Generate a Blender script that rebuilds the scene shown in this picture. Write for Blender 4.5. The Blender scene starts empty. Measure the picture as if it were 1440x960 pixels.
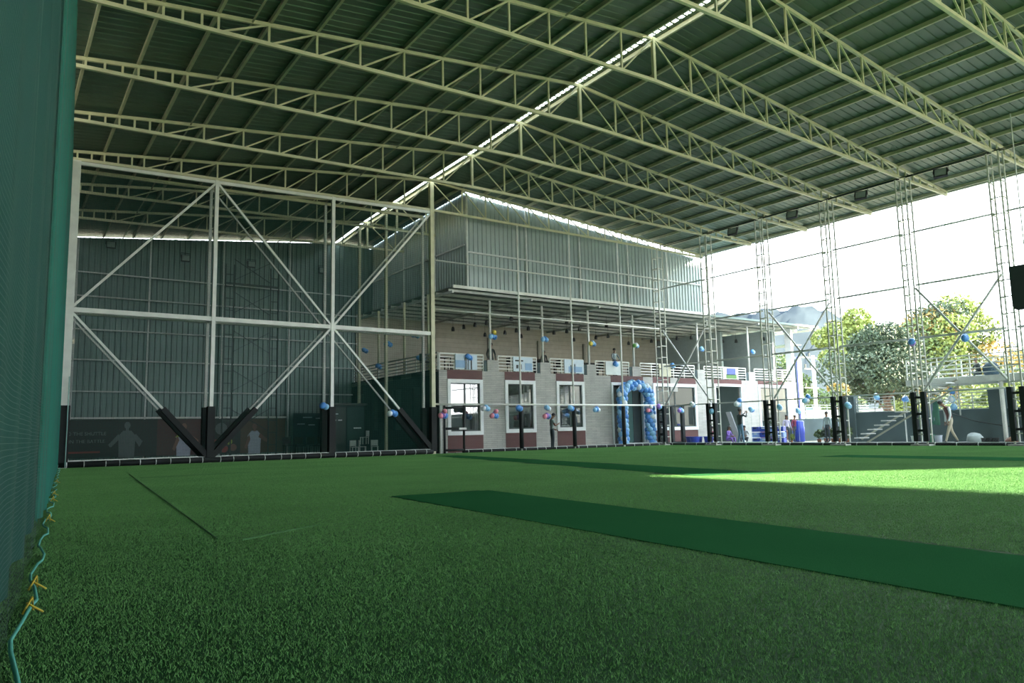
import bpy, math, random
from mathutils import Vector, Matrix
import numpy as np
random.seed(7)
SC = bpy.context.scene
COL = SC.collection
# ------------------------------------------------------------------ camera
CAMH = .868
yaw, pitch, roll, FPX = math.radians(35.3773), math.radians(6.9345), math.radians(-1.2012), 1048.683
Fw = Vector((math.sin(yaw)*math.cos(pitch), math.cos(yaw)*math.cos(pitch), math.sin(pitch)))
R0 = Vector((math.cos(yaw), -math.sin(yaw), 0)); U0 = R0.cross(Fw)
Rt = R0*math.cos(roll)+U0*math.sin(roll); Up = U0*math.cos(roll)-R0*math.sin(roll)
cd = bpy.data.cameras.new('camera'); cam = bpy.data.objects.new('camera', cd); COL.objects.link(cam)
cd.sensor_width = 36; cd.lens = FPX/1440*36; cd.clip_start = .05; cd.clip_end = 3000
M = Matrix((Rt, Up, -Fw)).transposed().to_4x4(); M.translation = (0, 0, CAMH); cam.matrix_world = M
SC.camera = cam
# ------------------------------------------------------------------ world, sun, exposure
W = bpy.data.worlds.new('World'); SC.world = W; W.use_nodes = True
nt = W.node_tree; nt.nodes.clear()
wo = nt.nodes.new('ShaderNodeOutputWorld'); bg = nt.nodes.new('ShaderNodeBackground')
tc = nt.nodes.new('ShaderNodeTexCoord'); sx = nt.nodes.new('ShaderNodeSeparateXYZ'); rp = nt.nodes.new('ShaderNodeValToRGB')
rp.color_ramp.elements[0].position = 0.0; rp.color_ramp.elements[0].color = (.92, .96, 1, 1)
rp.color_ramp.elements[1].position = .8; rp.color_ramp.elements[1].color = (.74, .87, 1, 1)
nt.links.new(tc.outputs['Generated'], sx.inputs[0]); nt.links.new(sx.outputs['Z'], rp.inputs[0])
nt.links.new(rp.outputs[0], bg.inputs[0]); nt.links.new(bg.outputs[0], wo.inputs[0])
bg.inputs[1].default_value = 4.0
sd = bpy.data.lights.new('sun', 'SUN'); sd.energy = 32; sd.angle = math.radians(.6); sd.color = (1, .88, .62)
sun = bpy.data.objects.new('sun', sd); COL.objects.link(sun)
SUNV = Vector((.83, -.556, .377)).normalized()
sun.rotation_euler = SUNV.to_track_quat('Z', 'Y').to_euler(); sun.location = (60, -40, 30)
vs = SC.view_settings; vs.view_transform = 'Standard'; vs.look = 'None'; vs.gamma = 1; vs.use_curve_mapping = False
vs.exposure = 1.33

def px_hit(px, py, ax, v):          # point where a line of sight meets the plane coordinate[ax] = v
    d = Fw*FPX+Rt*(px-720)+Up*(480-py); o = Vector((0, 0, CAMH)); t = (v-o[ax])/d[ax]; return o+d*t

# ------------------------------------------------------------------ materials
def mat(name, col, rough=.6, metal=0, noise=.12, nscale=6, bump=0, bscale=40, spec=.5, trans=0, emit=None, coat=0):
    m = bpy.data.materials.new(name); m.use_nodes = True; n = m.node_tree; b = n.nodes['Principled BSDF']
    b.inputs['Roughness'].default_value = rough; b.inputs['Metallic'].default_value = metal
    b.inputs['Specular IOR Level'].default_value = spec
    if coat: b.inputs['Coat Weight'].default_value = coat
    t = n.nodes.new('ShaderNodeTexCoord'); no = n.nodes.new('ShaderNodeTexNoise'); no.inputs['Scale'].default_value = nscale
    no.inputs['Detail'].default_value = 4
    n.links.new(t.outputs['Object'], no.inputs['Vector'])
    r = n.nodes.new('ShaderNodeValToRGB')
    r.color_ramp.elements[0].position = .3; r.color_ramp.elements[1].position = .7
    r.color_ramp.elements[0].color = tuple(c*(1-noise) for c in col)+(1,); r.color_ramp.elements[1].color = tuple(min(1, c*(1+noise)) for c in col)+(1,)
    n.links.new(no.outputs[0], r.inputs[0]); n.links.new(r.outputs[0], b.inputs['Base Color'])
    if bump:
        n2 = n.nodes.new('ShaderNodeTexNoise'); n2.inputs['Scale'].default_value = bscale; bp = n.nodes.new('ShaderNodeBump')
        bp.inputs['Strength'].default_value = bump; n.links.new(t.outputs['Object'], n2.inputs['Vector']); n.links.new(n2.outputs[0], bp.inputs['Height']); n.links.new(bp.outputs[0], b.inputs['Normal'])
    if emit: b.inputs['Emission Color'].default_value = emit[0]+(1,); b.inputs['Emission Strength'].default_value = emit[1]
    m['b'] = 1
    return m
def brickmat(name, c1, c2, mortar, w, h, ms=.01, rough=.6):
    m = bpy.data.materials.new(name); m.use_nodes = True; n = m.node_tree; b = n.nodes['Principled BSDF']; b.inputs['Roughness'].default_value = rough
    t = n.nodes.new('ShaderNodeTexCoord'); s = n.nodes.new('ShaderNodeSeparateXYZ'); c = n.nodes.new('ShaderNodeCombineXYZ')
    n.links.new(t.outputs['Object'], s.inputs[0]); n.links.new(s.outputs['X'], c.inputs[0]); n.links.new(s.outputs['Z'], c.inputs[1])
    br = n.nodes.new('ShaderNodeTexBrick'); br.inputs['Color1'].default_value = c1+(1,); br.inputs['Color2'].default_value = c2+(1,); br.inputs['Mortar'].default_value = mortar+(1,)
    br.inputs['Scale'].default_value = 1; br.inputs['Brick Width'].default_value = w; br.inputs['Row Height'].default_value = h; br.inputs['Mortar Size'].default_value = ms
    n.links.new(c.outputs[0], br.inputs['Vector'])
    no = n.nodes.new('ShaderNodeTexNoise'); no.inputs['Scale'].default_value = 2.5; n.links.new(t.outputs['Object'], no.inputs['Vector'])
    mx = n.nodes.new('ShaderNodeMix'); mx.data_type = 'RGBA'; mx.blend_type = 'MULTIPLY'; mx.inputs[0].default_value = .35
    n.links.new(br.outputs[0], mx.inputs[6]); n.links.new(no.outputs[0], mx.inputs[7]); n.links.new(mx.outputs[2], b.inputs['Base Color'])
    bp = n.nodes.new('ShaderNodeBump'); bp.inputs['Strength'].default_value = .4; bp.inputs['Distance'].default_value = .01; bp.invert = True
    n.links.new(br.outputs['Fac'], bp.inputs['Height']); n.links.new(bp.outputs[0], b.inputs['Normal'])
    return m
def netmat(name, col, cell, cord, au, av, extra=0.0, diag=False, transl=.3):
    # cords in a grid of real pitch, gaps left open; au, av = object axes of the net's plane; extra = share of fine weave
    m = bpy.data.materials.new(name); m.use_nodes = True; n = m.node_tree; b = n.nodes['Principled BSDF']; o = n.nodes['Material Output']
    b.inputs['Base Color'].default_value = col+(1,); b.inputs['Roughness'].default_value = .8
    tl = n.nodes.new('ShaderNodeBsdfTranslucent'); tl.inputs[0].default_value = col+(1,)
    m0 = n.nodes.new('ShaderNodeMixShader'); m0.inputs[0].default_value = transl; n.links.new(b.outputs[0], m0.inputs[1]); n.links.new(tl.outputs[0], m0.inputs[2])
    t = n.nodes.new('ShaderNodeTexCoord'); s = n.nodes.new('ShaderNodeSeparateXYZ'); n.links.new(t.outputs['Object'], s.inputs[0])
    def mt(op, a, bb=None):
        k = n.nodes.new('ShaderNodeMath'); k.operation = op
        for i, q in enumerate((a, bb)):
            if q is None: continue
            if isinstance(q, (int, float)): k.inputs[i].default_value = q
            else: n.links.new(q, k.inputs[i])
        return k.outputs[0]
    u, v = s.outputs[au], s.outputs[av]
    if diag: u, v = mt('ADD', u, v), mt('SUBTRACT', u, v)
    lu = mt('LESS_THAN', mt('FLOORED_MODULO', u, cell), cord); lv = mt('LESS_THAN', mt('FLOORED_MODULO', v, cell), cord)
    f = mt('MAXIMUM', mt('MAXIMUM', lu, lv), extra)
    tr = n.nodes.new('ShaderNodeBsdfTransparent'); mx = n.nodes.new('ShaderNodeMixShader')
    n.links.new(f, mx.inputs[0]); n.links.new(tr.outputs[0], mx.inputs[1]); n.links.new(m0.outputs[0], mx.inputs[2]); n.links.new(mx.outputs[0], o.inputs[0])
    return m
CREAM = mat('cream_steel_paint', (.60, .60, .40), .45, noise=.1, nscale=3)
PURL = mat('purlin_paint', (.46, .47, .32), .5, noise=.1, nscale=3)
WHITE = mat('white_steel_paint', (.78, .80, .74), .4, noise=.08, nscale=3)
COLM = mat('column_steel_paint', (.52, .54, .47), .5, noise=.1, nscale=3)
GREYW = mat('galvanised_pipe', (.62, .65, .62), .4, noise=.1, nscale=5)
DARKST = mat('dark_steel', (.02, .035, .033), .5)
SHEET = mat('green_grey_roof_sheet', (.108, .165, .125), .45, metal=.3, noise=.10, nscale=.8)
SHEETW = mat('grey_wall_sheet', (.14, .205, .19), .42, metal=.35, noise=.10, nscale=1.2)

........

* _OBJECTIVE_
Return nothing except the number of lines that include the string "nscale".

* _ANSWER TO THE TASK_
9